Oireachtas Joint and Select Committees

Thursday, 28 March 2013

Committee on Agriculture, Food and the Marine: Joint Sub-Committee on Fisheries

Aquaculture and Tourism: Discussion (Resumed)

10:40 am

Mr. Eddie Sheehan:

On Deputy McNamara's question on sustainability, the regime we work to at present involves our receiving a monthly quota. It is dictated in the first instance by the European Union and then by local government. The system we work at present is such that one gets one tonne of monkfish and one tonne of megs, for example, for boats working inshore. With regard to smaller grades of fish, one fishes according to catch composition. It is absolutely impossible to have sustainable stocks while fishing according to catch composition. I fished all my life and do not know how well the people in the room can understand my point. If one fishes according to catch composition or to a very strict quota regime, as we do, one will realise in the first instance that our quota is too small. Second, we must fish to percentages. One winds up dumping a lot of edible fish.

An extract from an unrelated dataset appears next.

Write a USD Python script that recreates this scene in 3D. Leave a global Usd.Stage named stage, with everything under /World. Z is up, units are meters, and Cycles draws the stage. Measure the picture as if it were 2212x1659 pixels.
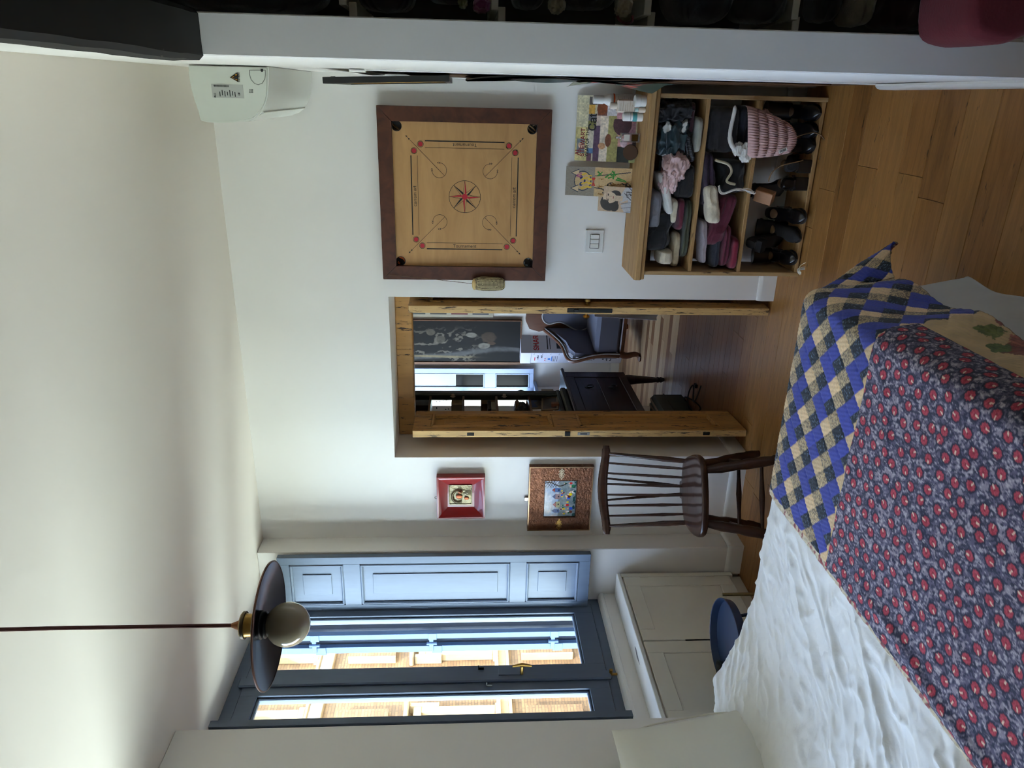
import math, random
import numpy as np, trimesh, usdkit, meshkit
from trimesh.transformations import rotation_matrix as RM
from shapely.geometry import Polygon, Point, LineString, box as sbox
from shapely.ops import unary_union
from pxr import Usd, UsdGeom, UsdLux, UsdShade, Gf, Sdf, Vt

# brightness of the photograph: exposure in stops, strength of sky and sun
EXPOSURE = 3.2
SKY = 10.0
SUNI = 0.45
CLOUD = (0.22, 0.23, 0.245)

stage = Usd.Stage.CreateInMemory()
UsdGeom.SetStageUpAxis(stage, UsdGeom.Tokens.z)
UsdGeom.Xform.Define(stage, '/World')
UsdGeom.Scope.Define(stage, '/World/Looks')
rng = np.random.default_rng(7)
random.seed(7)

# ------------------------------------------------------------------ camera (the photograph was taken with the phone turned on its side)
FPX, CAMZ = 1580.0, 1.65
_y, _p, _r = np.radians([21.8, 3.48, 0.12])
_f = np.array([-math.sin(_y) * math.cos(_p), math.cos(_y) * math.cos(_p), -math.sin(_p)])
_rt = np.array([math.cos(_y), math.sin(_y), 0.0])
_up = np.cross(_rt, _f)
_r2 = _rt * math.cos(_r) + _up * math.sin(_r)
_u2 = np.cross(_r2, _f)
CAM = np.array([0, 0, CAMZ])
cam = UsdGeom.Camera.Define(stage, '/World/camera')
cam.CreateHorizontalApertureAttr(36.0)
cam.CreateVerticalApertureAttr(27.0)
cam.CreateFocalLengthAttr(36.0 * FPX / 2212)
cam.CreateClippingRangeAttr(Gf.Vec2f(0.02, 500))
rows = [list(-_u2) + [0], list(_r2) + [0], list(-_f) + [0], list(CAM) + [1]]
cam.AddTransformOp().Set(Gf.Matrix4d(*[float(x) for row in rows for x in row]))
cam.CreateExposureAttr(EXPOSURE)

# ------------------------------------------------------------------ sky and sun
dome = UsdLux.DomeLight.Define(stage, '/World/sky')
dome.CreateIntensityAttr(1.0)
SUN = np.array([-0.40, 0.60, -0.70]); SUN /= np.linalg.norm(SUN)
sky = usdkit.material(stage, '/World/Looks/sky', {
    's': ('sky_texture', {'sky_type': 'hosek_wilkie', 'sun_direction': tuple(-SUN), 'turbidity': 3.0, 'ground_albedo': 0.4}),
    't': ('texture_coordinate', {}), 'n': ('noise_texture', {'scale': 2.2, 'detail': 6.0, 'roughness': 0.6}),
    'r': ('rgb_ramp', {'ramp': [(0.40, (0, 0, 0)), (0.72, (0.65, 0.65, 0.65))]}), 'x': ('mix_color', {'b': CLOUD, 'use_clamp': False}),
    'b': ('background_shader', {'strength': SKY})},
    [('t.generated', 'n.vector'), ('n.fac', 'r.fac'), ('r.color', 'x.fac'), ('s.color', 'x.a'), ('x.result', 'b.color')], surface='b.background')
UsdShade.MaterialBindingAPI.Apply(dome.GetPrim()).Bind(sky)
sun = UsdLux.DistantLight.Define(stage, '/World/sun')
sun.CreateAngleAttr(0.53)
sun.CreateIntensityAttr(SUNI)
sun.CreateNormalizeAttr(True)
sun.CreateColorAttr(Gf.Vec3f(1.0, 0.93, 0.80))
zax = -SUN; xax = np.cross([0, 0, 1], zax); xax /= np.linalg.norm(xax); yax = np.cross(zax, xax)
sun.AddTransformOp().Set(Gf.Matrix4d(*[float(v) for row in (list(xax) + [0], list(yax) + [0], list(zax) + [0], [0, 0, 30, 1]) for v in row]))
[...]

I agree wholeheartedly with what was said by Mr. O'Donnell. Putting labelling aside, we need to go back to basics. One can have all the labelling and scanning in the world showing that fish were caught sustainably, but one must ask how one can have a sustainable fishery with the regime imposed on inshore and offshore fisheries at present by the European Union and local authorities. The policy must change. For ten years, we have been throwing dead fish back into the sea. That is the conservation measure that has been put in place. Now, lo and behold, the same EU officials who have told us for the past ten years to conserve stocks by throwing dead fish back into the sea are now saying this is wrong and that no more dead fish may be thrown back into the sea. No thought whatsoever has been put into implementation. We need to bring a sense of reality to the arrangement. It is a very complex industry. I have spent my life fishing and am still totally dependent on it. We need reality because the system is a sham. Much of the talk on sustainability is a sham, unfortunately, because there is still no proper regime.

I addressed this committee in 2009, at which time the present Chairman was in attendance. We identified a regime whereby we would regulate the catching sector by limiting time at sea. We receive inshore and offshore quotas on a monthly basis and we fish within those quotas for the month. One can keep fishing if one has 15 species to catch. If, after the first week, one has exceeded the quota in respect of two species, one must discard fish of that species that are caught subsequently. One is legally quite entitled to keep fishing as long as one keeps discarding. Our proposal was to have a system that involved the cutting of the number of days at sea by 20% to 25% but the European Union, in its wisdom, and the then Government told us that was impossible because we did not have the scientific evidence to back it up. My education is fairly limited but one does not need a lot of education to realise that cutting the number of days at sea by 20% will conserve stocks rather than throwing dead fish back into the sea. I hope that answers Deputy McNamara's question.